Brake Pad Hardness

Brake Pad Hardness

Brake pad hardness Is an expression usually applied to describe the friction material durability. It is generally perceived that a HARD BRAKE PAD is one that is more suitable for race conditions.


This however is an expression more than a real hardness change especially because in modern day brake pad manufacture pads are not made harder to prolong life or to gain performance.


Brake pad hardness has been used as this general terms because there has been no standard way in which brake pad manufacturers could describe their different products. It is true however that some brake pads are physically harder than others and when measuring the surface hardness in real terms there is a vast range of hardness across the world wide range of brake pads.

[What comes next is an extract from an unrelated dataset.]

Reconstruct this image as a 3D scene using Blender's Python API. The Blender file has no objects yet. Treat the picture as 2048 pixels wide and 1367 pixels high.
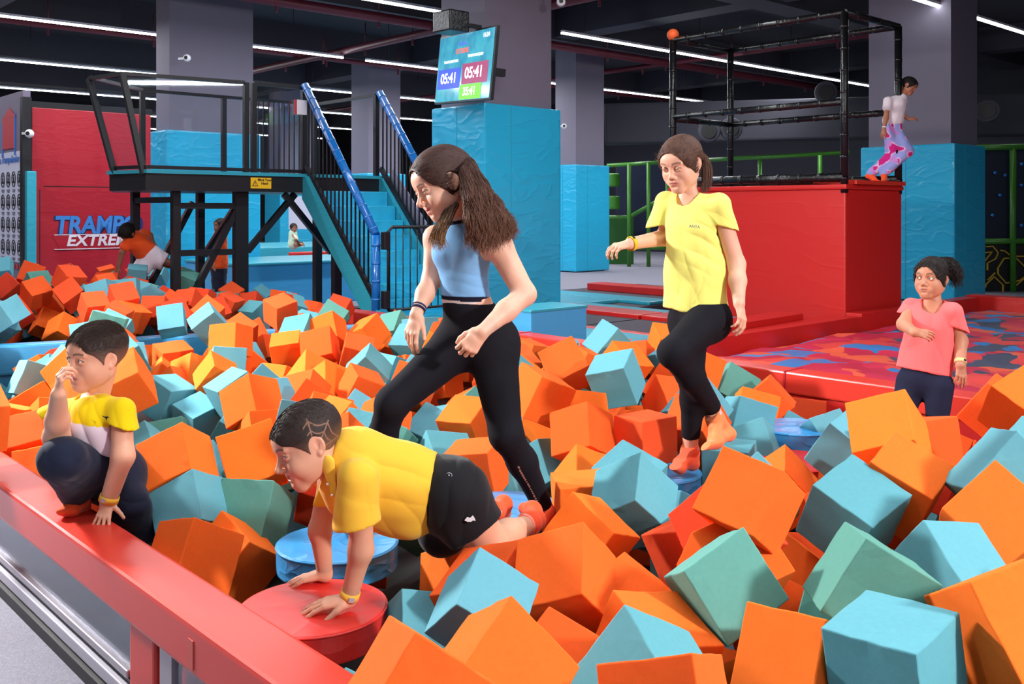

Performance and race type brakes, generally referred to as hard usually contain a large proportion of steel fibers and these can be abrasive and very damaging to the brake rotor. It is this meaning for the term brake pad hardness that disc or rotor manufacturers refer to when grouping brake pad hardness. Rotor manufacturers are trying to say that hard or very abrasive pads may damage their rotors and are not normally recommended for street driving.


However some manufacturers have managed to produce sport and race brake pads that do not use, or use very little steel fibre and are not mechanically hard at all. These are the families of Aramid fiber based brake pads using modern day fibers such as Dupont Kevlar or Twaron. Kevlar of course is six times as strong as steel when used in a matrix form and is far less abrasive than steel fibers so it is an excellent, although expensive, binding fiber that can be used to replace steel fiber.


The basic properties of a sport or race brake pad need to be its higher friction level, plus its ability to handle higher temperatures of sport and race braking plus its wear life ability. If all of these can be achieved without the need for brake pad hardness to be a mechanical hardness then you have a perfect situation.


It is becoming more and more accepted that NAO or non asbestos organic pads made with Aramid fibers are far less abrasive on brake discs and most aftermarket brake discs or rotors work well with them.


So if you are looking for a harder brake pad and by that you mean you want a sport or race pad that grips well and can handle heat plus lasts well enough in track driving then an Aramid fiber, Kevlar or similar brake pad base would be the right choice.